I call BS on rabbit pushing 100K messages per core and I really like rabbit. But it is no where near 100k messages/sec per core.

AMQP does have extra capabilities and is a good messaging system and has advanced routing features, but you need to learn what exchanges, queues and bindings are and how they relate before it is useful.

I've used rabbit in production on multiple systems and it is still running on some of those. But I have switched to redis for most of my messaging needs because of the built in data structures and persistence. It makes it a much more versatile server and it is much easier to admin and much more stable. Rabbit is too easy to push over when you run it out of memory.
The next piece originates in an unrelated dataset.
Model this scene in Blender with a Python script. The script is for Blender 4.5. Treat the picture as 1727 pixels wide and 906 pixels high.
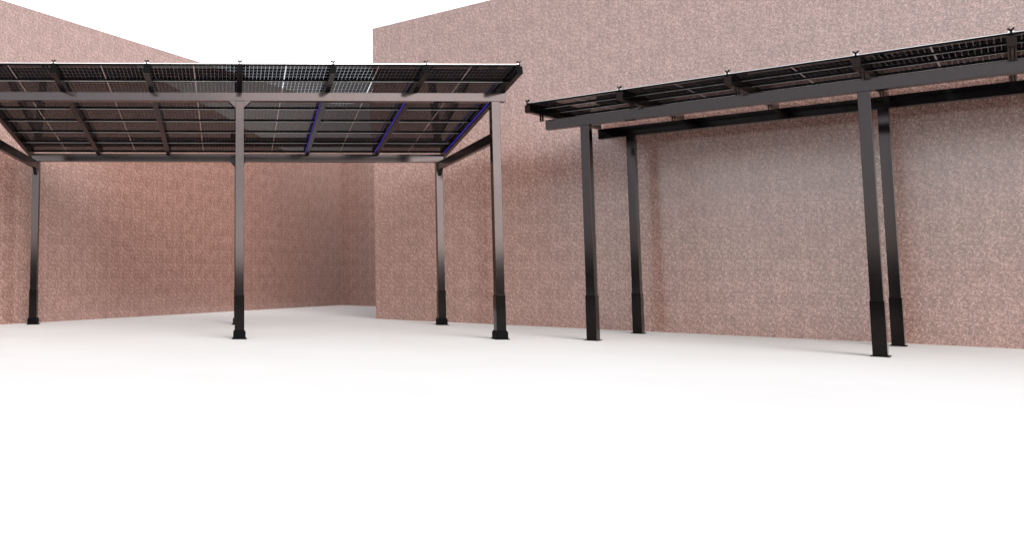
import bpy, bmesh, math, random
from mathutils import Vector, Matrix
C = bpy.context
for o in list(bpy.data.objects):
    bpy.data.objects.remove(o)
scene = C.scene
R = math.radians

# ------------------------------------------------------------------ camera
F_PX, CX, CY = 1382.0, 397.0, 345.7        # focal length and principal point in photo pixels (1727 x 906)
CAM_H = 1.532
cam_d = bpy.data.cameras.new('camera')
cam = bpy.data.objects.new('camera', cam_d)
scene.collection.objects.link(cam)
cam_d.sensor_width = 36.0
cam_d.sensor_fit = 'HORIZONTAL'
cam_d.lens = F_PX / 1727.0 * 36.0
cam_d.shift_x = (863.5 - CX) / 1727.0
cam_d.shift_y = -(453.0 - CY) / 1727.0
cam_d.clip_start = 0.1
cam_d.clip_end = 3000.0
pitch, yaw, roll = 0.0835, 0.0047, 0.00167
fw = Vector((math.sin(yaw) * math.cos(pitch), math.cos(yaw) * math.cos(pitch), math.sin(pitch)))
rt = Vector((math.cos(yaw), -math.sin(yaw), 0.0))
up = rt.cross(fw)
rt2 = math.cos(roll) * rt + math.sin(roll) * up
up2 = -math.sin(roll) * rt + math.cos(roll) * up
cam.matrix_world = Matrix((
    (rt2.x, up2.x, -fw.x, 0.0), (rt2.y, up2.y, -fw.y, 0.0), (rt2.z, up2.z, -fw.z, CAM_H), (0, 0, 0, 1)))
scene.camera = cam

# ------------------------------------------------------------------ light
SUN_EL, SUN_AZ = 31.0, 163.0                # azimuth measured clockwise from +Y: 180 is straight behind the camera
EXPOSURE = 1.3
SKY = 0.15
world = bpy.data.worlds.new('World')
scene.world = world
world.use_nodes = True
wn = world.node_tree
wn.nodes.clear()
sky = wn.nodes.new('ShaderNodeTexSky')
sky.sky_type = 'NISHITA'
sky.sun_disc = False
sky.sun_elevation = R(SUN_EL)
sky.sun_rotation = R(SUN_AZ)
sky.air_density = 1.0
sky.dust_density = 1.5
hs = wn.nodes.new('ShaderNodeHueSaturation')
hs.inputs['Saturation'].default_value = 0.22
bg = wn.nodes.new('ShaderNodeBackground')
bg.inputs['Strength'].default_value = SKY
wo = wn.nodes.new('ShaderNodeOutputWorld')
wn.links.new(sky.outputs[0], hs.inputs['Color'])
wn.links.new(hs.outputs[0], bg.inputs['Color'])
wn.links.new(bg.outputs[0], wo.inputs['Surface'])

sd = bpy.data.lights.new('sun', 'SUN')
sd.energy = 0.5
sd.angle = R(50)
sd.color = (1.0, 0.88, 0.76)
sun = bpy.data.objects.new('sun', sd)
scene.collection.objects.link(sun)
to_sun = Vector((math.sin(R(SUN_AZ)) * math.cos(R(SUN_EL)), math.cos(R(SUN_AZ)) * math.cos(R(SUN_EL)), math.sin(R(SUN_EL))))
sun.rotation_euler = to_sun.to_track_quat('Z', 'Y').to_euler()
sun.location = (0, -20, 30)

vs = scene.view_settings
vs.view_transform = 'Standard'
vs.look = 'None'
vs.gamma = 1.0
vs.use_curve_mapping = False
vs.exposure = EXPOSURE
scene.cycles.max_bounces = 8
scene.cycles.transparent_max_bounces = 24
scene.cycles.use_denoising = True

# ------------------------------------------------------------------ materials
def new_mat(name):
    m = bpy.data.materials.new(name)
    m.use_nodes = True
    nt = m.node_tree
    return m, nt, nt.nodes['Principled BSDF']

def N(nt, t, **kw):
    n = nt.nodes.new(t)
    for k, v in kw.items():
        if k in n.inputs:
            n.inputs[k].default_value = v
        else:
            setattr(n, k, v)
    return n

def ramp(nt, src, stops):
    r = nt.nodes.new('ShaderNodeValToRGB')
    el = r.color_ramp.elements
    el[0].position, el[0].color = stops[0][0], (*stops[0][1], 1)
    el[1].position, el[1].color = stops[-1][0], (*stops[-1][1], 1)
    for p, c in stops[1:-1]:
        e = el.new(p)
        e.color = (*c, 1)
    nt.links.new(src, r.inputs[0])
    return r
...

But I had to chime in and refute your 100k messages per core on rabbit. 20k maybe with the java client, more like 5-7k with a ruby or python client.
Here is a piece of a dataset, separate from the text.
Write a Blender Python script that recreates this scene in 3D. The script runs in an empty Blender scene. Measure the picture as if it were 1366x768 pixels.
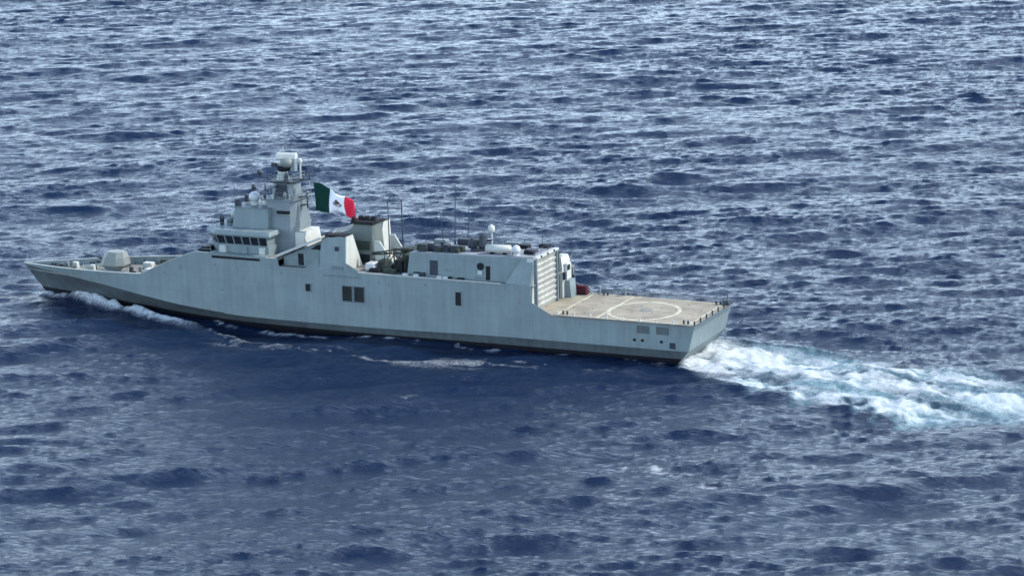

I can still get 80k/sec with a ruby client on redis.

The two servers are very different, redis is a swiss army knife of data structures over the network, that is why it is so useful. AMQP and rabbit are targeted more at enterprise messaging and integration where raw speed doesn't matter as much as complex hierarchies of brokers and middleware.

We do 120K messages per core per second with QPid (RHM), which includes an AIO transactional journal and multi-master clustering. Woo. :)
Given the same semantics, RabbitMQ pushes 100k+ per core as well.

Until it grinds to a halt for no obvious reason</snark>

We've dropped RabbitMQ on a project a while ago not for performance but for stability and opacity reasons.

I went into detail about the issues in a post a few months ago so I'll skip that here. My take-home is that unless you have complex routing requirements that can only be realized with AMQP then you should think long and hard if you really want the aircraft carrier of a component that is RabbitMQ in your dependency list.

Redis/Resque, beanstalk and Celery cover the overwhelming range of use-cases just fine and are complete no-brainers to operate in contrast to wrestling with AMQP topologies, flakey client libraries and an opaque (to most) erlang blackbox.